審査上で言えば自己資金があればあるほど有利になり、無いとよほど属性が良く無い限り審査上ではマイナス要因となります。諸費用程度の自己資金を用意すると良いでしょう。(購入不動産の10%以上が目安)
年収や勤務先などにもよりますが、フラット35を検討してみるのも良いでしょう。フラット35の諸費用ローンの金利は少し高くなりますが、返済比率にさえ収まっていれば問題は無いため、比較的利用しやすいといえます。
5.勤続年数や雇用形態について
勤務年数は一般的には3年以上あるのが好ましいと言われています。3年に満たない場合はマイナス要因になりますが、転職理由によっては影響を受けないこともあります。

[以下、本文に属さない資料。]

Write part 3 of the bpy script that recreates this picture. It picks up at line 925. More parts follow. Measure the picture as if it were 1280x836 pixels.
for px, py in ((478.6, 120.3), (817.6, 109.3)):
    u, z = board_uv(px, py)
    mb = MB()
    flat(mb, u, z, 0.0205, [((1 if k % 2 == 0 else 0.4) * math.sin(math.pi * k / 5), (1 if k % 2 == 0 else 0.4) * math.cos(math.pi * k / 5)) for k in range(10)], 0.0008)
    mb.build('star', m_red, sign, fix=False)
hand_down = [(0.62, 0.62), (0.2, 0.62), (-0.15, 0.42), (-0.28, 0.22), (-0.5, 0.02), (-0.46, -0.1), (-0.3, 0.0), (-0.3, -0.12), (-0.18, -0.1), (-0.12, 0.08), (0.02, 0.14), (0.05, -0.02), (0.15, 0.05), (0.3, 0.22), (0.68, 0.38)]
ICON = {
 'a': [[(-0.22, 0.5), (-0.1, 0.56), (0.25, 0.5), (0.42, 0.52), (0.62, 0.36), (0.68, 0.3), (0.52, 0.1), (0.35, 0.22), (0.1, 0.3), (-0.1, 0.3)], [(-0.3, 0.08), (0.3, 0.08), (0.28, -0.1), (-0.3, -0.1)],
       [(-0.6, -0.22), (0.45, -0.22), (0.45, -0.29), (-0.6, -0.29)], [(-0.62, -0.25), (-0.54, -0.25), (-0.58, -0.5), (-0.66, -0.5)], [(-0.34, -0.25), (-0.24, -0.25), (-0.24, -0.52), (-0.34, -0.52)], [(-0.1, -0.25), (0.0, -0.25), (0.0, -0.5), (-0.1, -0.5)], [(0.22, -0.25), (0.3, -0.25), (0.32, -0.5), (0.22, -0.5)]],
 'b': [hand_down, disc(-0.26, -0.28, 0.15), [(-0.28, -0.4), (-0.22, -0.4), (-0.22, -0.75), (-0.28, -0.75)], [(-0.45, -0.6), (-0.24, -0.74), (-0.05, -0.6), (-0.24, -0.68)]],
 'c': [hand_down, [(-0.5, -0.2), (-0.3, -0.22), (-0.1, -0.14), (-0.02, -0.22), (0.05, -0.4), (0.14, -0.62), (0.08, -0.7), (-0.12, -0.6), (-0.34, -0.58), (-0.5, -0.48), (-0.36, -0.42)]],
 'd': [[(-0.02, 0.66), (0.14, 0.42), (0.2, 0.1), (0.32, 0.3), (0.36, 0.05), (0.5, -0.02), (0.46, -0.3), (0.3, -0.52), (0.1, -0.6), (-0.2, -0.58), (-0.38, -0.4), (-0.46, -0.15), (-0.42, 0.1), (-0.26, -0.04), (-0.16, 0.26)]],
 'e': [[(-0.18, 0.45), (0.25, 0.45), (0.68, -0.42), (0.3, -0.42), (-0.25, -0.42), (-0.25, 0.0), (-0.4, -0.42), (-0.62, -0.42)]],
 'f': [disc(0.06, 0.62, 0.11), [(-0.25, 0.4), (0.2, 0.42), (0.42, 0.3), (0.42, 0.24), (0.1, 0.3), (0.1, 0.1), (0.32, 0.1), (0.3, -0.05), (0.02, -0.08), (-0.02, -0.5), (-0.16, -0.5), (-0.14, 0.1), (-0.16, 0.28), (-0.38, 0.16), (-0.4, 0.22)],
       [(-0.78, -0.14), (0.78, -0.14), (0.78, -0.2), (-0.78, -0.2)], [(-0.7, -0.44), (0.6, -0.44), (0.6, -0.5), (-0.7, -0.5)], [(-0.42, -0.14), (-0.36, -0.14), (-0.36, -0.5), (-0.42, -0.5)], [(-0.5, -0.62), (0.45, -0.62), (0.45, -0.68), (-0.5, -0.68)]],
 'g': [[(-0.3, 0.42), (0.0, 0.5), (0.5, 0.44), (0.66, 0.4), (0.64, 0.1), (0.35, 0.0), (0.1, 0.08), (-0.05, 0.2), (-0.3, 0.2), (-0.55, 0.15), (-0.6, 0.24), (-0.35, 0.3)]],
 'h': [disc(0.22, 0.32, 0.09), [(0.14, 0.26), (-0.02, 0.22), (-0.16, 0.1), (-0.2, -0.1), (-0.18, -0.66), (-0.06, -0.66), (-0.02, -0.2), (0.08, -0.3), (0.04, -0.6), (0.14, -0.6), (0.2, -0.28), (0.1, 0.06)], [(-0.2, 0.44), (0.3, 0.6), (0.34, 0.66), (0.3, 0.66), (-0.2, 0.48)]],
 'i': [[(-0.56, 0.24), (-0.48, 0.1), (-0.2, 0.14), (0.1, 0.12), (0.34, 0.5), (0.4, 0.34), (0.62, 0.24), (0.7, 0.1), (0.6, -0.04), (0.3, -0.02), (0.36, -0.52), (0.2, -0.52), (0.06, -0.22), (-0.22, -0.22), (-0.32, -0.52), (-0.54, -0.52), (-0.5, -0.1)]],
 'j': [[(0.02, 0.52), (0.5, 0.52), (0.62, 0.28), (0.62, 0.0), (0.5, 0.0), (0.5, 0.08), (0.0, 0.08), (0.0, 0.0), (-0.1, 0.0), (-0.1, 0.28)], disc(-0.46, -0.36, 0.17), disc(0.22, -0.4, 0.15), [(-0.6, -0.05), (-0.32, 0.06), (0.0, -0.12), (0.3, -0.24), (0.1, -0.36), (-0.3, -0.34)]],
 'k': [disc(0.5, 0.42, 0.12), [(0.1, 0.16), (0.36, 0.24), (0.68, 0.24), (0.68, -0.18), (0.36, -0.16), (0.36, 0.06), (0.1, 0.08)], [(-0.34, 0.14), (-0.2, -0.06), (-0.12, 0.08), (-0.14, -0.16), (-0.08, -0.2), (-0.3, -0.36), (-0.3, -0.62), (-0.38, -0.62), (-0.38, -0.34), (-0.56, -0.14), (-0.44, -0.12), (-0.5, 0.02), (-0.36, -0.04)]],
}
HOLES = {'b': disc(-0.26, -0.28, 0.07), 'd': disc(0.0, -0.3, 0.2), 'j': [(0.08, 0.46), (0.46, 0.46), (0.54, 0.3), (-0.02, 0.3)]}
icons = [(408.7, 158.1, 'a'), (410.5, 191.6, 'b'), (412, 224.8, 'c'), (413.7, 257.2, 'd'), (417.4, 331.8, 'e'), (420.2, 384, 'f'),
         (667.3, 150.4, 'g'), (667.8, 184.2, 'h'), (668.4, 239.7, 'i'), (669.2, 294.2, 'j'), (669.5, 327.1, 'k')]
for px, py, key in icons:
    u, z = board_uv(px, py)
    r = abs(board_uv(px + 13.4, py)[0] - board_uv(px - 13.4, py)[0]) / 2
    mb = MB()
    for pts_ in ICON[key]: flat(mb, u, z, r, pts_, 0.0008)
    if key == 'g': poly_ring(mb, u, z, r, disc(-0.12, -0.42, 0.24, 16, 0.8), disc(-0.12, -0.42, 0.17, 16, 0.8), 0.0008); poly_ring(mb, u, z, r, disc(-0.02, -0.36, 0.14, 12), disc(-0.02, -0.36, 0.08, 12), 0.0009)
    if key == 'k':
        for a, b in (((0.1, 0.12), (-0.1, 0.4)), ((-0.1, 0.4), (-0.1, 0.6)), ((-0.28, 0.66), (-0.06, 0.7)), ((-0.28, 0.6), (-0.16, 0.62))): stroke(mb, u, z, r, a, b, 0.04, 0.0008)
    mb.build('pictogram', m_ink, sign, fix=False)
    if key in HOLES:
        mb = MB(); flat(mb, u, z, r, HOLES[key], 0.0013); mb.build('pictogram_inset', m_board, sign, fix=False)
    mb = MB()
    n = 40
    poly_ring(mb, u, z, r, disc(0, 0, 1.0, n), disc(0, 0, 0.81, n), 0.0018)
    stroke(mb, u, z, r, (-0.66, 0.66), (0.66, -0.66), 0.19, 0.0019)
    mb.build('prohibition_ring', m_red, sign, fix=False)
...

勤務年数が6ヶ月だとしても、転職理由がステップアップであることなどのポジティブな理由であれば影響が少ないケースもあります。
逆に転職先の業種が変わったり年収も下がる場合はネガティブな要因になります。勤続年数が短く、特段ポジティブな要因がない場合は、金融機関の住宅ローンよりもフラット35の方がいいかもしれません。
そのほか、転職前の職場での勤続年数を考慮する金融機関もあります。
最近では雇用形態で、正社員以外に契約社員や派遣社員という方も多いですが、金融機関では正社員以外は厳しいと考えてください。
正社員以外の方はフラット35を検討しましょう。(フラット35は雇用形態は審査の対象にならない)
6.健康状態について
金融機関が重視している審査ポイントの中でも常に1位、2位に入るのが健康状態です。健康状態に問題があれば、長い期間お金を返済していくことが出来ない可能性が高くなるからです。
お金を借りた後に万一のことがあった場合でも、金融機関が資金を回収出来るように団体信用生命保険への加入を必須条件としているところが多いです。
過去に病気をしていたり、現在も服薬中だったりする場合は、審査基準の緩いワイド団信の取り扱いのある金融機関で申し込むか、団信が必須条件となっていないフラット35を検討すると良いでしょう。
7.クレジットカードについて
一番気を付けなければいけないのが、クレジットカードをはじめとする個人信用情報です。
個人信用情報とは、カード会社や信販会社が個人のお金の貸し借りに関する情報を集約する情報機関で、国内には主に3つの情報機関が存在しています。
ここには個人の借入の内容や遅滞情報などがすべて載るようになっていますので、お金の貸し借りについては必ず分かるようになっています。
携帯電話の分割払いも個人信用情報に乗りますので注意が必要です。
まとめ
ここでご紹介した注意点を見てもらうとフラット35が万能に見えますが、そうでもありません。
フラット35は「人」でなく「物件」に貸すというスタンスなので、金融機関の住宅ローンにはない物件の適合検査に合格しなければいけません。
フラット35に適合している物件を選択しなければならない為、希望のエリアに物件を見つけられない場合もあるのです。
つまり、資金計画と物件探しは連動して行う必要があり、更に希望するエリアで見つけるとなると簡単では無いということです。
住宅ローンの融資を検討する際は、不動産会社又は住宅建築会社で資金計画を実施してもらい、自身の状況に合わせて物件探しを行う事が重要です。